When I installed the impeller, being alone at the time, I had assumed the proper rotation direction of the pump. I lubricated the impeller, bent a few of the "vanes" relative to the assumed rotation and installed the cover. Well, I was wrong - so the problem all along has been the impeller installed with the "vanes" bent and working against the proper rotation, so apparently it was just enough to reduce the pumps efficiency to move the seawater. Now, I did remove the heat exchanger and found what sounded like rocks inside, but turned out to be stones of some sort, from a calcium or element buildup, because as I bumped the exchanger, and shook it, the stones began to break apart. I then removed the drain plug and the pieces fell out. I also ran a wire rod down each of the exchanger's holes to be sure each was clear. Once re-installed and all connections secure I started the engine and now have the desired result. One more thing though, something I didn't mention on this forum, I couldn't install the e-clip on the end of the pump shaft, meant to secure the impeller I suppose, but it doesn't seem to affect pump performance. I believe I can slightly pull the shaft out enough to install the clip but I really don't see the need for the clip as the pump is self priming and the impeller is completely enclosed between the rear wall and the cover of the pump. Thanks for everyones feedback and If I can be of assistance please let me know - clancy151@cox.net Will
 
Feb 10, 2004
4,114
Hunter 40.5 Warwick, RI
Mmmm, I always thought the vanes would.....

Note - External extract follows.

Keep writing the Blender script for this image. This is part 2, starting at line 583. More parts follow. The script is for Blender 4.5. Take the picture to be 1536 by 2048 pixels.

align themselves when the pump was turned. I'm *sure* I have bent them wrong sometime or another and never had a problem. E-clip? Don't know what this is, but it must be there for a good reason. I would look into that issue some more.
 
M

Moody Buccaneer

E-Clip

On many of the Orberdorfer pumps the shaft turns in bushing. The e-clip at the impeller end keeps the shaft in the pump housing. If the pump is engine driven (rather than belt driven) you may have to pull the pump off to fully seat the shaft, then the e-clip should go right on.